EXERCISE TASK - Some lines in the listing below may include the string "part". How many are there? Give only the number.

Some records -
§ §
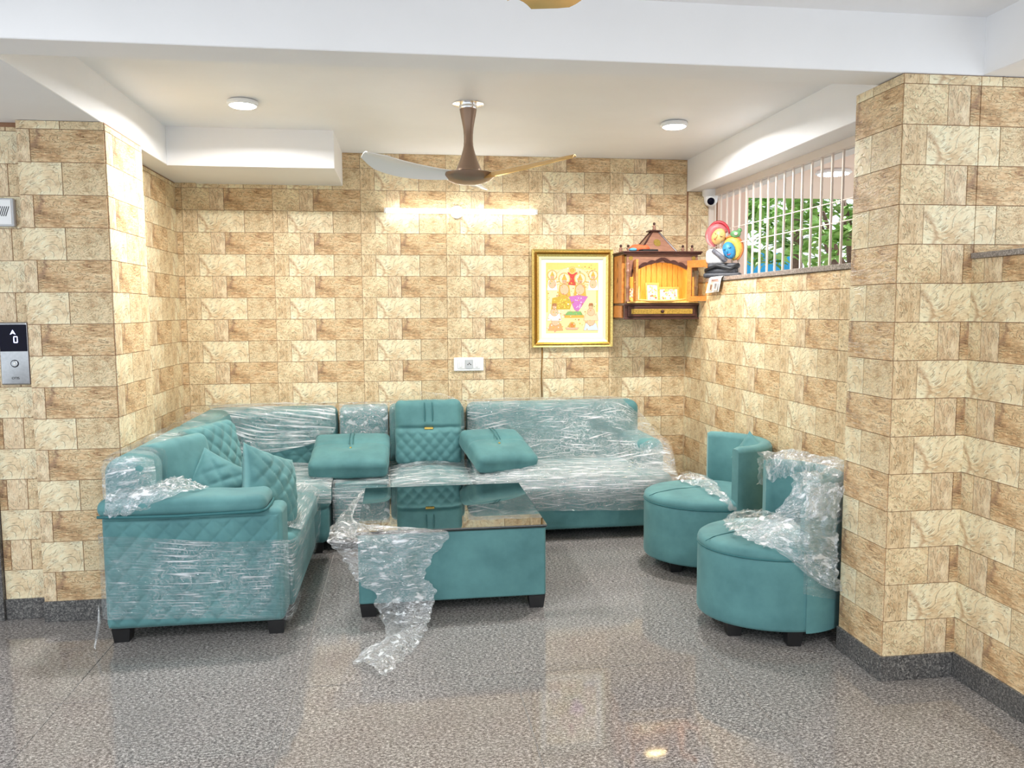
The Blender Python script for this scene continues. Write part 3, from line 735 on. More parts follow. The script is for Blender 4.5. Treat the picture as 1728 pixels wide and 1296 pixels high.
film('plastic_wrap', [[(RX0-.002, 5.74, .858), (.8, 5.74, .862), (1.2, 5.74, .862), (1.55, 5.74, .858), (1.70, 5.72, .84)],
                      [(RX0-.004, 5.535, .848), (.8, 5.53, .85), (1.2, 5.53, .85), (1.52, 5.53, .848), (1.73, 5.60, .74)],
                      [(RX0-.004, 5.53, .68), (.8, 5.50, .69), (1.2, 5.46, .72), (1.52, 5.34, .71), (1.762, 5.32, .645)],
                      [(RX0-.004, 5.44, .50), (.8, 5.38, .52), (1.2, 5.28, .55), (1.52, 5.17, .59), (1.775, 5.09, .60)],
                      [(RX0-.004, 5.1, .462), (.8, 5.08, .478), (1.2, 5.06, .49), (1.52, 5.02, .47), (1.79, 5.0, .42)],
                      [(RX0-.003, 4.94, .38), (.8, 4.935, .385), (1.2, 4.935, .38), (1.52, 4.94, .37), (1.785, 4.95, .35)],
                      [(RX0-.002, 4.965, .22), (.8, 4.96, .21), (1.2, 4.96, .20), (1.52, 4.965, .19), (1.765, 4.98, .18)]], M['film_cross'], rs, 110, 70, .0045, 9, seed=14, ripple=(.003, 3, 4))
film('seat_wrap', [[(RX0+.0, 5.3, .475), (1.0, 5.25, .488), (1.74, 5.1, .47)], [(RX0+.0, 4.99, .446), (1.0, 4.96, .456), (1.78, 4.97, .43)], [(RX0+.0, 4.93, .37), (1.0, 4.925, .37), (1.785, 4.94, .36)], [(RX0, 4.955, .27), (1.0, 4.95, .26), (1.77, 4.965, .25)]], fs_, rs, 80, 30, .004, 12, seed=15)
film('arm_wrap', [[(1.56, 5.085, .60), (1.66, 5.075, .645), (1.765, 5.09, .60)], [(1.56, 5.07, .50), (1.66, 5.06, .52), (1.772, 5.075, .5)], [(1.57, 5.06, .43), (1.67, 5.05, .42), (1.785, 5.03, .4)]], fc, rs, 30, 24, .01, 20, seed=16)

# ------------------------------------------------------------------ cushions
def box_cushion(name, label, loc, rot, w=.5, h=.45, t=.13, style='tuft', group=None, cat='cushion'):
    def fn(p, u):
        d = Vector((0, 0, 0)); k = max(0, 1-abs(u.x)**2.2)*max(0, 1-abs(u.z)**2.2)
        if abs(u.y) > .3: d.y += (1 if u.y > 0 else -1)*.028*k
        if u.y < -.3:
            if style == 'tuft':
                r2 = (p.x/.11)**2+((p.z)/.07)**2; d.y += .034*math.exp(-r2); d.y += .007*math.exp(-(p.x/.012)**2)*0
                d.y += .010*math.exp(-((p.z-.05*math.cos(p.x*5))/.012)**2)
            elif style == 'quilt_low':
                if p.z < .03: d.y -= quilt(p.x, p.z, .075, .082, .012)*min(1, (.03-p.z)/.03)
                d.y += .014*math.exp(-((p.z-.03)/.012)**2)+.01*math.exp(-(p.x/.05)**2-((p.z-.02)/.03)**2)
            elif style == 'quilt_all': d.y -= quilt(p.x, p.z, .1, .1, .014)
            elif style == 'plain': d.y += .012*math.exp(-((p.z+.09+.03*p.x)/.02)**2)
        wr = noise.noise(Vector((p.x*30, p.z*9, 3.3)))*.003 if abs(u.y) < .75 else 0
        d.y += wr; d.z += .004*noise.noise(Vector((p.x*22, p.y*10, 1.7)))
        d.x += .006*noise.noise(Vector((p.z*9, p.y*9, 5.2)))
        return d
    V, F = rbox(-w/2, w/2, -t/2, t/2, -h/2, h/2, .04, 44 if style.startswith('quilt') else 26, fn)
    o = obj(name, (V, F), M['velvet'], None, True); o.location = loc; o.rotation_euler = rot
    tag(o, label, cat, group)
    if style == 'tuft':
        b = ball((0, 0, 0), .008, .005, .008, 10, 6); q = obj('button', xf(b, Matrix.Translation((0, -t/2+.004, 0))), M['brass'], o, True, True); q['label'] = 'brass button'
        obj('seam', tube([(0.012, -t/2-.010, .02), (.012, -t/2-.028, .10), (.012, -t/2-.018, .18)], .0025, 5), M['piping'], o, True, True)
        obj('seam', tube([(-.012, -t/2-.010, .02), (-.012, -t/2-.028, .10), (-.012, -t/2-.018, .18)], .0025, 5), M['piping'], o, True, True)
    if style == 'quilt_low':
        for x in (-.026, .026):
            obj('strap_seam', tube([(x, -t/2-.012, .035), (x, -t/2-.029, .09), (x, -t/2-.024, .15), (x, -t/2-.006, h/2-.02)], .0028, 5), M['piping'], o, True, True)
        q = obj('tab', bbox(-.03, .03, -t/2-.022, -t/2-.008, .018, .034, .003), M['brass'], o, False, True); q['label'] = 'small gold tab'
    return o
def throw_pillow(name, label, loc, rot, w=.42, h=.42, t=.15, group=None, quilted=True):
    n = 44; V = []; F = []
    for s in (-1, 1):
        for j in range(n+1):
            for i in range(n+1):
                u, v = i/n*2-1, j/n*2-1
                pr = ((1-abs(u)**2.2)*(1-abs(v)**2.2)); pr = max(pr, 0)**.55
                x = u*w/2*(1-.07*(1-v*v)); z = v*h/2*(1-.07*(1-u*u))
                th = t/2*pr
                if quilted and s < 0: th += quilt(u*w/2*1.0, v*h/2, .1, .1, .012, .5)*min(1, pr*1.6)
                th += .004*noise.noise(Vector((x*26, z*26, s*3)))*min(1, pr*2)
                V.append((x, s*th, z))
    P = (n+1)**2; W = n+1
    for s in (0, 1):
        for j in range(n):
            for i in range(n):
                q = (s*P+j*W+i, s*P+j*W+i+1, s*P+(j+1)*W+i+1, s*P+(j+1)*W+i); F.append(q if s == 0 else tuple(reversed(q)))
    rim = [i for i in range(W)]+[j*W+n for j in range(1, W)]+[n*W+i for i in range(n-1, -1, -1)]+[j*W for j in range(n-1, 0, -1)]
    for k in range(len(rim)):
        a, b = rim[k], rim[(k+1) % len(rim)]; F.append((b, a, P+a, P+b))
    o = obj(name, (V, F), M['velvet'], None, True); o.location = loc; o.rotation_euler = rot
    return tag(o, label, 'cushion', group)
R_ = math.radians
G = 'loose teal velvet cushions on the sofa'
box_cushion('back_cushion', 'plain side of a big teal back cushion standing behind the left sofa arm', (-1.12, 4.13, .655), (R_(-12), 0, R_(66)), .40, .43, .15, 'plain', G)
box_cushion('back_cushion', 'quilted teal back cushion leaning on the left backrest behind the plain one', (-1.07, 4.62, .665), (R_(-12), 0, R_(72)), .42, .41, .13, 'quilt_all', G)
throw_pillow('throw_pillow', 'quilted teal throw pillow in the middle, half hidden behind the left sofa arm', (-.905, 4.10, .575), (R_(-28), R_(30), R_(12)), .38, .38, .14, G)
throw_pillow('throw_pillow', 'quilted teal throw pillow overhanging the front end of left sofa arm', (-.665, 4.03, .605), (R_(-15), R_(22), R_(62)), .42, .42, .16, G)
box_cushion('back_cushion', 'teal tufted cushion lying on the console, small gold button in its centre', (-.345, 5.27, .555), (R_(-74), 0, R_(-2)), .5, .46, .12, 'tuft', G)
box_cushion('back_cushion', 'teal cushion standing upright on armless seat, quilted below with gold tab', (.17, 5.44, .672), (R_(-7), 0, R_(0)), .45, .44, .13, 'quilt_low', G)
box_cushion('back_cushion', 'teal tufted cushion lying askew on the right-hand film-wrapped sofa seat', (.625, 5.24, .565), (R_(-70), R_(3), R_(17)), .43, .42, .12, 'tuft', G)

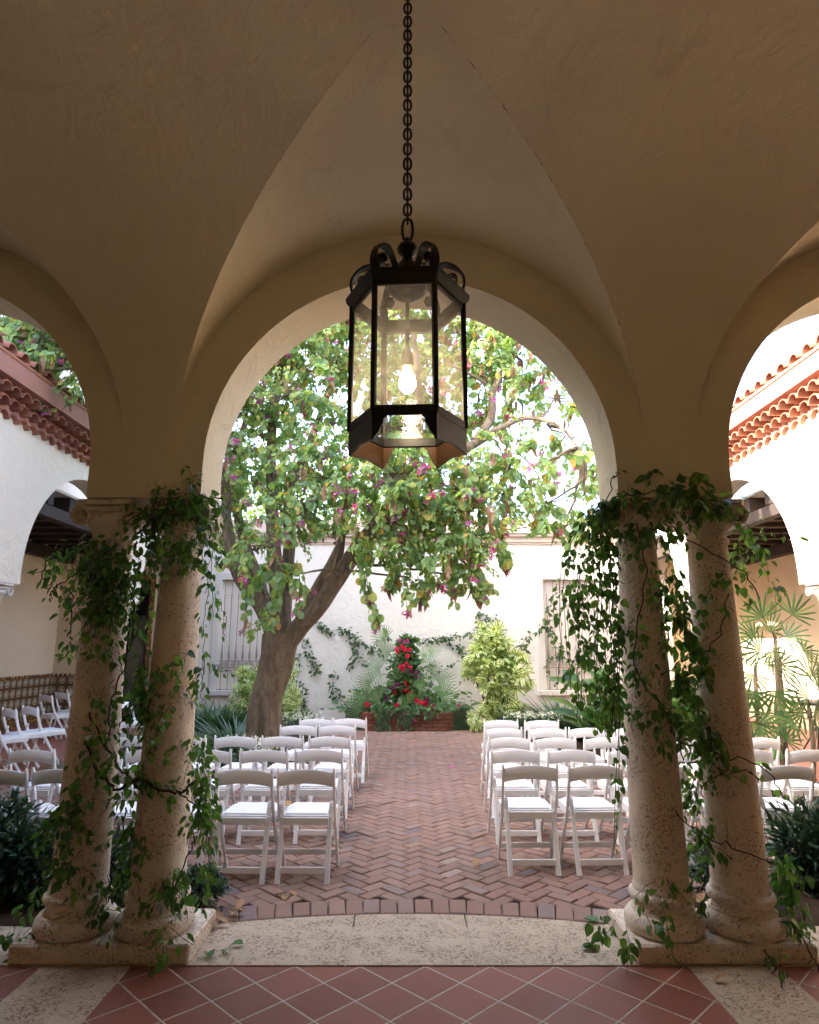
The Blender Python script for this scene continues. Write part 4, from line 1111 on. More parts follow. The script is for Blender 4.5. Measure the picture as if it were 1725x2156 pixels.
§ §
COMPLETED EXERCISE - 2